The discussions, though far from complete, recently picked up pace following US Airways’ bid last month to buy Delta Air Lines for about $8 billion, these people said.

US Airways’ proposal, promising $1.65 billion a year in savings by combining with Delta, has helped add urgency to carriers’ interests in merging.

A United spokeswoman, Jean Medina, and a Continental spokesman, David Messing, each declined to comment.

Any deal between the two airlines is far from imminent. Continental and United executives are watching the US Airways and Delta situation to see how it might play with antitrust regulators. Delta is expected to file its plan to exit bankruptcy proceedings next week, following a flurry of meetings scheduled for later this week among Delta creditors and others.
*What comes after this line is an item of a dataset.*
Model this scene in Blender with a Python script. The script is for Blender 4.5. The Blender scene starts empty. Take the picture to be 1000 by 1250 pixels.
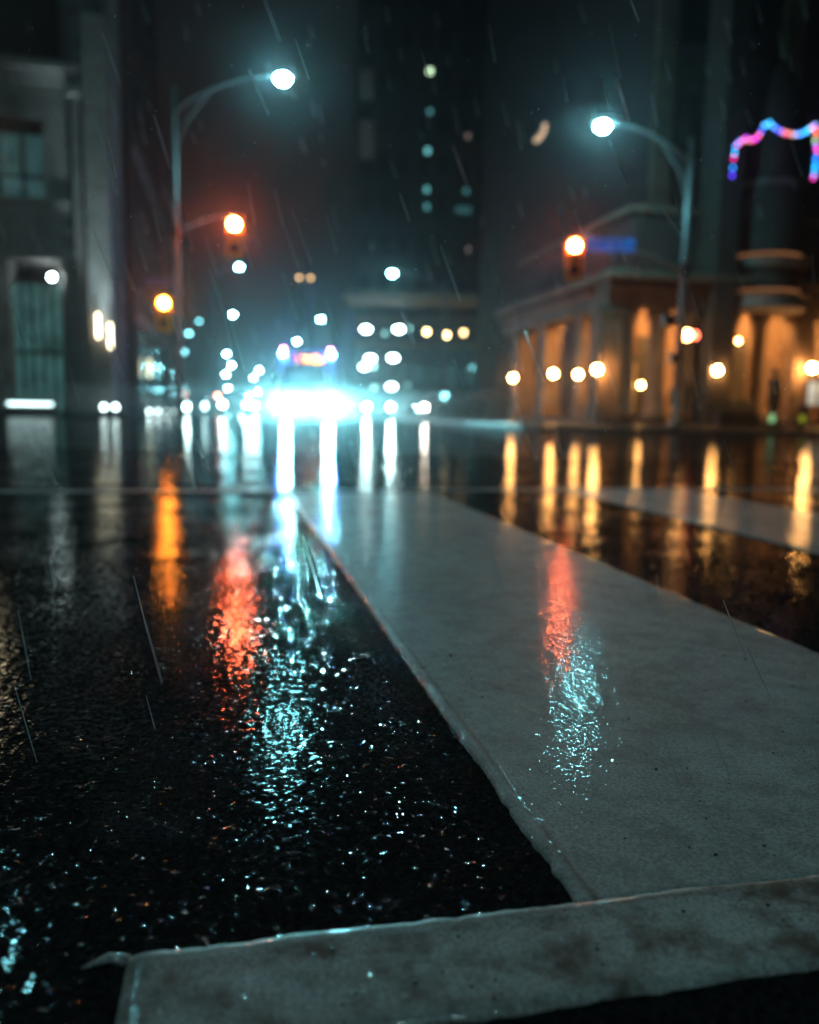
import bpy, bmesh, math, random
import numpy as np
from mathutils import Vector, Matrix, noise
random.seed(7)
S = bpy.context.scene
COL = S.collection
RAD = math.radians

# ------------------------------------------------------------------ camera
TP, TR, CH = .123, .018, .45                  # tan pitch, tan roll, camera height
_p, _r = math.atan(TP), math.atan(TR)
FWD = Vector((0, math.cos(_p), -math.sin(_p)))
_U0 = Vector((0, math.sin(_p), math.cos(_p)))
RGT = Vector((1, 0, 0))*math.cos(_r) + _U0*math.sin(_r)
UPV = -Vector((1, 0, 0))*math.sin(_r) + _U0*math.cos(_r)
cam = bpy.data.cameras.new('camera')
cam.sensor_fit = 'HORIZONTAL'; cam.sensor_width = 24; cam.lens = 24
cam.clip_start = .05; cam.clip_end = 2000
cam.dof.use_dof = True; cam.dof.focus_distance = .98; cam.dof.aperture_fstop = 2.0
co = bpy.data.objects.new('camera', cam); COL.objects.link(co)
m = Matrix((RGT, UPV, -FWD)).transposed().to_4x4(); m.translation = (0, 0, CH)
co.matrix_world = m
S.camera = co

def at(px, py, Y):
    """point of the real place that lies in direction (px,py) of the photo at distance Y ahead"""
    v = FWD + RGT*((px-500)/1000) - UPV*((py-625)/1000)
    return Vector((0, 0, CH)) + v*(Y/v.y)

# ------------------------------------------------------------------ world, view, sampling
W = bpy.data.worlds.new('World'); S.world = W; W.use_nodes = True
bg = W.node_tree.nodes['Background']
bg.inputs[0].default_value = (1.0, .95, 1.0, 1); bg.inputs[1].default_value = .0045
S.view_settings.view_transform = 'Standard'; S.view_settings.look = 'None'
S.view_settings.exposure = 0; S.view_settings.gamma = 1
S.render.film_transparent = False
cy = S.cycles
cy.max_bounces = 5; cy.diffuse_bounces = 2; cy.glossy_bounces = 3; cy.transmission_bounces = 3; cy.volume_bounces = 0
cy.transparent_max_bounces = 6
cy.sample_clamp_indirect = 4; cy.sample_clamp_direct = 0
cy.caustics_reflective = False; cy.caustics_refractive = False
cy.use_denoising = True; cy.denoiser = 'OPENIMAGEDENOISE'
cy.use_adaptive_sampling = False
cy.use_light_tree = True

# ------------------------------------------------------------------ node helpers / materials
def mat(name):
    M = bpy.data.materials.new(name); M.use_nodes = True
    return M, M.node_tree, M.node_tree.nodes['Principled BSDF']
def nd(nt, t, **kw):
    n = nt.nodes.new(t)
    for k, v in kw.items():
        if k in n.inputs: n.inputs[k].default_value = v
        else: setattr(n, k, v)
    return n
def ramp(nt, src, stops):
    r = nt.nodes.new('ShaderNodeValToRGB'); e = r.color_ramp.elements
    while len(e) < len(stops): e.new(.5)
    for i, (p, c) in enumerate(stops):
        e[i].position = p; e[i].color = (c, c, c, 1) if isinstance(c, (int, float)) else (*c, 1)
    nt.links.new(src, r.inputs[0]); return r.outputs[0]
def simple(name, col, rough=.5, metal=0, var=.25, scale=3, bump=0, bscale=60):
    M, nt, b = mat(name)
    tc = nd(nt, 'ShaderNodeTexCoord')
    n = nd(nt, 'ShaderNodeTexNoise', Scale=scale, Detail=6.0, Roughness=.6)
    nt.links.new(tc.outputs['Object'], n.inputs['Vector'])
    lo = tuple(c*(1-var) for c in col); hi = tuple(min(1, c*(1+var)) for c in col)
    nt.links.new(ramp(nt, n.outputs[0], [(.3, lo), (.7, hi)]), b.inputs['Base Color'])
    b.inputs['Roughness'].default_value = rough; b.inputs['Metallic'].default_value = metal
    if bump:
        n2 = nd(nt, 'ShaderNodeTexNoise', Scale=bscale, Detail=3.0)
        nt.links.new(tc.outputs['Object'], n2.inputs['Vector'])
        bp = nd(nt, 'ShaderNodeBump', Strength=1.0, Distance=bump)
        nt.links.new(n2.outputs[0], bp.inputs['Height']); nt.links.new(bp.outputs[0], b.inputs['Normal'])
    return M
_em = {}
def em(name, col, s):
    k = (name, col, s)
    if k in _em: return _em[k]
    M = bpy.data.materials.new(name); M.use_nodes = True; nt = M.node_tree; nt.nodes.clear()
    o = nt.nodes.new('ShaderNodeOutputMaterial'); e = nt.nodes.new('ShaderNodeEmission')
    e.inputs[0].default_value = (*col, 1); e.inputs[1].default_value = s
    nt.links.new(e.outputs[0], o.inputs[0]); _em[k] = M
    return M

def ripple_normal(nt, tc, amps):
    """sum of several sizes of ripple / grain as one bump; amps = [(scale, distance in m, kind)]"""
    prev = None
    for sc, dist, kind in amps:
        if kind == 'v':
            n = nd(nt, 'ShaderNodeTexVoronoi', Scale=sc); n.feature = 'SMOOTH_F1'; out = n.outputs['Distance']
        elif kind == 't':
            n = nd(nt, 'ShaderNodeTexNoise', Scale=sc, Detail=1.0, Roughness=.5); out = ramp(nt, n.outputs[0], [(.66, 0.0), (.83, 1.0)])
        elif kind == 's':      # sparse stones that poke through the water film
            n = nd(nt, 'ShaderNodeTexNoise', Scale=sc, Detail=1.0, Roughness=.5); out = ramp(nt, n.outputs[0], [(.69, 0.0), (.83, 1.0)])
        else:
            n = nd(nt, 'ShaderNodeTexNoise', Scale=sc, Detail=2.0, Roughness=.5); out = n.outputs[0]
        nt.links.new(tc, n.inputs['Vector'])
        b = nd(nt, 'ShaderNodeBump', Strength=1.0, Distance=dist)
        nt.links.new(out, b.inputs['Height'])
        if prev: nt.links.new(prev, b.inputs['Normal'])
        prev = b.outputs[0]
    return prev

def wet_road(name, layers, cov):
    M, nt, b = mat(name)
    tc = nd(nt, 'ShaderNodeTexCoord').outputs['Object']
    n = nd(nt, 'ShaderNodeTexNoise', Scale=220.0, Detail=3.0); nt.links.new(tc, n.inputs['Vector'])
    nt.links.new(ramp(nt, n.outputs[0], [(.35, (.006, .006, .0065)), (.7, (.026, .025, .025))]), b.inputs['Base Color'])
    p = nd(nt, 'ShaderNodeTexNoise', Scale=.9, Detail=4.0); nt.links.new(tc, p.inputs['Vector'])
    nt.links.new(ramp(nt, p.outputs[0], [(.35, .38), (.7, .5)]), b.inputs['Roughness'])
    b.inputs['IOR'].default_value = 1.33; b.inputs['Specular IOR Level'].default_value = 0
    cm = nd(nt, 'ShaderNodeTexNoise', Scale=120.0, Detail=2.0, Roughness=.5); nt.links.new(tc, cm.inputs['Vector'])
    cl = nd(nt, 'ShaderNodeTexNoise', Scale=3.5, Detail=3.0); nt.links.new(tc, cl.inputs['Vector'])
    ad = nd(nt, 'ShaderNodeMath', operation='MULTIPLY_ADD'); nt.links.new(cl.outputs[0], ad.inputs[0]); ad.inputs[1].default_value = .35; nt.links.new(cm.outputs[0], ad.inputs[2])
    nt.links.new(ramp(nt, ad.outputs[0], [(cov, .02), (cov+.08, 1.0)]), b.inputs['Coat Weight']); b.inputs['Coat IOR'].default_value = 1.45; b.inputs['Coat Roughness'].default_value = .035
    nrm = ripple_normal(nt, tc, layers)
    nt.links.new(nrm, b.inputs['Normal']); nt.links.new(nrm, b.inputs['Coat Normal'])
    return M

def wet_paint(name, axis, edge, stain):
    M, nt, b = mat(name)
    tc = nd(nt, 'ShaderNodeTexCoord').outputs['Object']
    n1 = nd(nt, 'ShaderNodeTexNoise', Scale=3.2, Detail=8.0, Roughness=.62); nt.links.new(tc, n1.inputs['Vector'])
    n2 = nd(nt, 'ShaderNodeTexNoise', Scale=260.0, Detail=4.0, Roughness=.7); nt.links.new(tc, n2.inputs['Vector'])
    n3 = nd(nt, 'ShaderNodeTexNoise', Scale=15.0, Detail=6.0, Roughness=.65); nt.links.new(tc, n3.inputs['Vector'])
    base = ramp(nt, n1.outputs[0], [(.3, (.34, .35, .34)), (.7, (.52, .54, .53))])
    grain = ramp(nt, n2.outputs[0], [(.36, .5), (.60, 1.08)])
    mx = nd(nt, 'ShaderNodeMix', data_type='RGBA', blend_type='MULTIPLY'); mx.inputs['Factor'].default_value = 1
    nt.links.new(base, mx.inputs['A']); nt.links.new(grain, mx.inputs['B'])
    # brown tyre dirt blotches, plus a wobbly dark brown line just inside the raised lip
    st = ramp(nt, n3.outputs[0], [(.45, 0.0), (.62, stain)])
    sx = nd(nt, 'ShaderNodeSeparateXYZ'); nt.links.new(tc, sx.inputs[0])
    wob = nd(nt, 'ShaderNodeMath', operation='MULTIPLY_ADD'); nt.links.new(n3.outputs[0], wob.inputs[0]); wob.inputs[1].default_value = .016; nt.links.new(sx.outputs[axis], wob.inputs[2])
    d = nd(nt, 'ShaderNodeMath', operation='SUBTRACT'); nt.links.new(wob.outputs[0], d.inputs[0]); d.inputs[1].default_value = edge+.008
    ab = nd(nt, 'ShaderNodeMath', operation='ABSOLUTE'); nt.links.new(d.outputs[0], ab.inputs[0])
    line = ramp(nt, ab.outputs[0], [(0.0, .75), (.007, 0.0)])
    mxx = nd(nt, 'ShaderNodeMath', operation='MAXIMUM'); nt.links.new(st, mxx.inputs[0]); nt.links.new(line, mxx.inputs[1])
    m2 = nd(nt, 'ShaderNodeMix', data_type='RGBA'); nt.links.new(mxx.outputs[0], m2.inputs['Factor'])
    nt.links.new(mx.outputs['Result'], m2.inputs['A']); m2.inputs['B'].default_value = (.10, .075, .055, 1)
    nt.links.new(m2.outputs['Result'], b.inputs['Base Color'])
    b.inputs['Roughness'].default_value = .55; b.inputs['Specular IOR Level'].default_value = .25
    b.inputs['Coat IOR'].default_value = 1.42; b.inputs['Coat Roughness'].default_value = .06
    n5 = nd(nt, 'ShaderNodeTexNoise', Scale=130.0, Detail=2.0, Roughness=.5); nt.links.new(tc, n5.inputs['Vector'])
    n6 = nd(nt, 'ShaderNodeTexNoise', Scale=4.0, Detail=2.0); nt.links.new(tc, n6.inputs['Vector'])
    ad = nd(nt, 'ShaderNodeMath', operation='MULTIPLY_ADD'); nt.links.new(n6.outputs[0], ad.inputs[0]); ad.inputs[1].default_value = .35; nt.links.new(n5.outputs[0], ad.inputs[2])
    nt.links.new(ramp(nt, ad.outputs[0], [(.70, .12), (.80, .9)]), b.inputs['Coat Weight'])
    nrm = ripple_normal(nt, tc, [(40, .0007, 'n'), (85, .0006, 'n'), (300, .0001, 'n'), (170, .0009, 's')])
    nt.links.new(nrm, b.inputs['Coat Normal'])
    n4 = ripple_normal(nt, tc, [(300, .0004, 'n'), (12, .002, 'n')]); nt.links.new(n4, b.inputs['Normal'])
    return M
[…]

Analysts have long favored a combination of United’s Asian routes and heavy coverage of the Western United States with Continental’s Latin American and European routes and its large and highly profitable hub in Newark.

At today’s close of the stock market, Continental’s market capitalization was about $4 billion and United’s was about $5 billion.

United’s chief executive, Glenn Tilton, and Continental’s chief executive, Larry Kellner, have met in person to discuss a combination, a person with knowledge of the talks said. Today, however, Mr. Kellner was in Tel Aviv on business, Continental had informed its employees earlier this week.

Any effort by the two to merge would be complicated by an agreement Continental has with Northwest Airlines. The agreement could allow Northwest to block certain merger transactions involving Continental, but could allow Continental more freedom to enter into a combination if it was the acquiring party and approval of its shareholders was not required.

Also, if Northwest entered into a merger, it would lose its blocking power over Continental.